Every album I owned during that decade is welded onto my soul. The songs, even with years between last listens, have left such a mark on me that playing them again can leave me breathless, and at times, bring me to tears. They play like musical tattoos, permanent pieces of who I once was, and who I am still. They are the part of my life soundtrack that would fill volumes of a book series, and require a seven season television contact. Most days I feel so far away from the girl I was then, other days though, and on nights like tonight, it seems like just yesterday. It is then, in that fueled up look back, that I long to slip on my crushed velvet leggings, throw on a baby doll dress and a flannel, tie up a pair of docks, and dance around my living room.

Tails is on the running roster of look back and let the emotions hit me hard list. There is no song that does not pull a punch or bring back a memory, or a string of them. Albums like this one are more powerful to me then photograph albums, but then again, I have always been moved more by things heard than seen.

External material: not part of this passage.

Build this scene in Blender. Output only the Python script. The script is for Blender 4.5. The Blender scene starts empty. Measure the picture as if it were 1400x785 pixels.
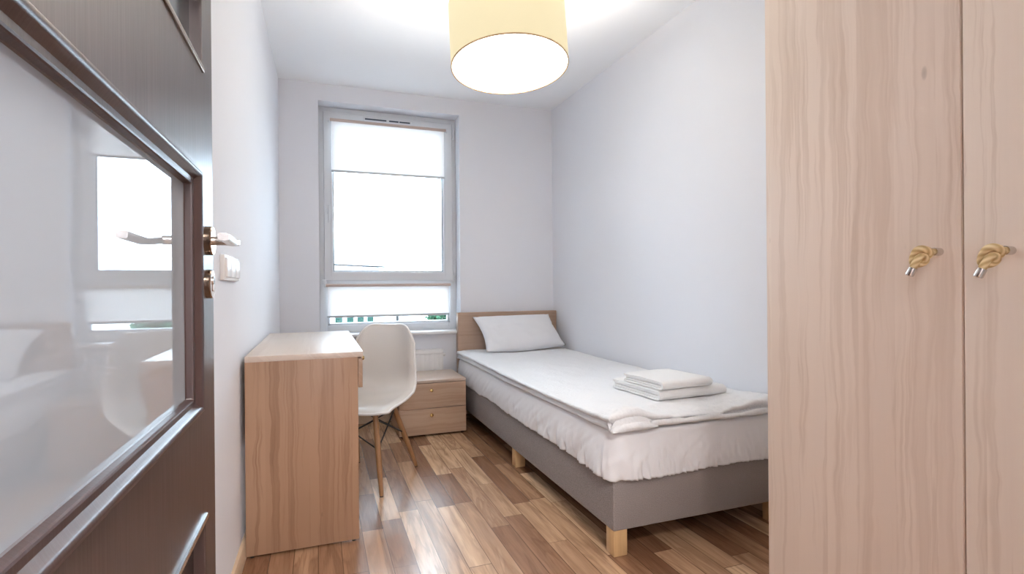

Most people know Lisa’s big hit Stay, featured in 90’s favorite film Reality Bites, and accompanied by a hard to forget video of Lisa in an empty New York apartment, wearing a black baby doll dress that looks just like the one I have hanging in my closet still, the one I have had since this album was new. Stay was never my favorite on the album, though I still have affection for the song, and I will admit it is one hell of a memorable last album track.

Stay

 Do You Sleep? holds the title of my favorite on the album, a song that expresses the whirling dervish confusion of being in love, and falling out (or being pushed) out of love. There is sadness there, there is loss, and there is anger, too. I felt like this song at certain times in the mid-90’s, so much so that listening now I feel the hair on my arms stand up and my eyes sting with the threat of tears, and the weight of memories.

Do You Sleep?

My first husband always smelled like Sandalwood. He used to buy it from this vendor that would drag her wares out on the weekends, lay them out on a blanket in the back alley behind our apartment. She wore her hair in long and winding braids and smelled of Sandalwood, too. She was one of the many who slept with him when I was off at work, but they both smelled so similar that I did not recognize it as quickly as I did the others. All the others added scents to our bed sheets and his clothing that were unfamiliar, and unwanted. When I first met him I loved the smell of him. It would linger on my own clothes for hours after we had been with each other and I would often breathe it in before I let my eyes flutter and fall into sleep. Sandalwood, the song, will always remind me of him, and consequently, of her, and all the others.

Sandalwood

Do you have a favorite song off of Tails, or a memory that one of the songs off of Tails helps to unwind?